Pulang dari expo, naik taxi lagi menuju Stasiun Jakarta Kota. Pertimbangannya, di Kemayoran mungkin sudah tidak ada kereta. Sebenarnya kami sudah cukup pertimbangkan juga waktunya. Kalau bisa jangan sampai bareng jam pulang kerja, jam 4-jam 5. Jadi jam 15.15 kami sudah out dari expo. Sampai stasiun jam 4 kurang. Jalan cepat hampir lari dari halaman stasiun ke dalam. Jadi sorry, no photo. Nanti saya ambil dari google saja.

  (Sumber: wikipedia ) Stasiun Jakarta Kota dengan mikrolet-mikrolet biru parkir di depannya. Ingat si Doel-Mandra  jadinya..
Di Jakarta Kota ini, 'pengalaman ruangnya' lebih terasa. Bangunan lama, gaya kolonial, sudah terlihat dari jalan. Lebih-lebih saat berjalan di halaman stasiunnya. Harus menyelinap diantara mikrolet yang parkir dan pedagang asongan yang menjual makanan, minuman dan barang-barang kecil. Disertai bau pesing. Mengingatkan saat ke kawasan Pasar Baru Jakarta, di suatu daerah dekat tepi sungainya. Tidak ada sungai di Stasiun Jakarta Kota, tapi ada bukti yang cukup jelas bahwa orang BAK sembarangan disana.
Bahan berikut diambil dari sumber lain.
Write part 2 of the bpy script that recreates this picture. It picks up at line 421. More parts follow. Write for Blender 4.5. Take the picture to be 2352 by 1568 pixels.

Saya lihat ada ibu-ibu berdagang kue roti sejenis banana bollen di tepi-tepi pagar stasiun. Sebenarnya penasaran, kok banyak yang jual jenis itu di sana, tapi nggak tega dengan kondisi sekitar yang lumayan tercium 'aromanya'. Juga, dari obrolan dengan orang-orang di kantor jauh hari dulu, kesimpulan yang saya dapatkan: jangan pernah makan dan jajan sembarangan di Jakarta. Oke.

Sekilas lihat sambil jalan cepat, dekat pintu stasiun ada juga yg jual hp-hp bekas. Di jajar di atas box yang ditaruh di atas tanah. Pedagangnya sendiri jongkok. Sedang ngobrol dengan orang yang sedang jongkok juga di sebelahnya.
Ini negative thinking, jangan ditiru. Entah kenapa kata yang terlintas di benak saya ketika melihat hal tersebut: benda copetan, mafia, preman. Sempat-sempatnya juga mikir, apa jadinya kalau ada orang kehilangan hp, terus menemukan yang sama disana, mungkin ga berani juga kali ya sekedar mengecek hpnya apa bukan.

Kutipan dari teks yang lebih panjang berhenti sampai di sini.